Funkcjonariusze sięgają po różne metody, by zachęcić młodych ludzi do wstąpienia w szeregi policji. Dziś w brzeskim pośredniaku zorganizowano spotkanie dla bezrobotnych, którzy mogli zapoznać się z pełną ofertą służby. Obecni w Powiatowym Urzędzie Pracy mundurowi opowiadali o korzyściach wynikających z zatrudnienia w brzeskim garnizonie. Tamtejsza komenda dziś ma 13 wakatów, a sytuacja kadrowa w następnych miesiącach może się pogarszać. Emerytowani policjanci krytycznie podchodzą do takich działań mundurowych, bo ich zdaniem kandydatów do służby nie można szukać w pośredniakach.
- Przyszłam dziś, bo chciałam się dowiedzieć coś na temat pracy w policji – mówi jedna z uczestniczek spotkania.

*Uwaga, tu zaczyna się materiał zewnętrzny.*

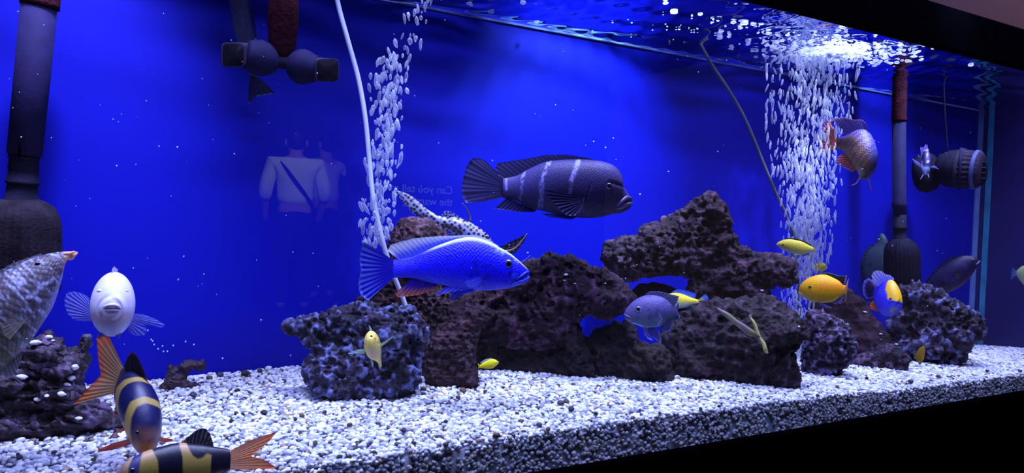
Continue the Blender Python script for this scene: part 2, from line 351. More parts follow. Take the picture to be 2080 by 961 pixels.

- Interesują mnie kryteria przyjęć, godziny pracy i w zasadzie cała procedura. Ukończyłam studia na kierunku resocjalizacja i po prostu chciałabym może w tym kierunku podjąć pracę. Nie uważam jednak, by Powiatowy Urząd Pracy był odpowiednim miejscem na szukanie kandydatów. Lepiej chyba przyjść do komendy niż tutaj – podsumowuje młoda brzeżanka.
Czy rzeczywiście pośredniak jest najlepszym miejscem? Patrycja Kaszuba, rzecznik brzeskiej policji nie ma wątpliwości.
- Promujemy naszą służbę poprzez naszą stronę internetową, w mediach lokalnych, a także tutaj w urzędzie. Nie każdy do nas może przyjść, dlatego wybieramy taką formę i spotykamy się z ludźmi tutaj – wyjaśnia funkcjonariuszka.
- Zaprosiliśmy dziś ponad 20 osób – mówi naczelnik wydziału usług w brzeskim pośredniaku Jadwiga Murgrabia.
- To osoby z wyższym i średnim wykształceniem. Akurat tym bezrobotnym przedstawiono możliwość wstąpienia w szeregi policji. Osoby, które się u nas rejestrują robią to po to, by uzyskać jakąś pomoc. Jedną z takich form są właśnie spotkania, na które zapraszamy wybraną grupę. Tutaj nie ma obostrzenia, że ktoś ma podjąć ten zawód. To jest przypomnę spotkanie informacyjne – dodaje Murgrabia.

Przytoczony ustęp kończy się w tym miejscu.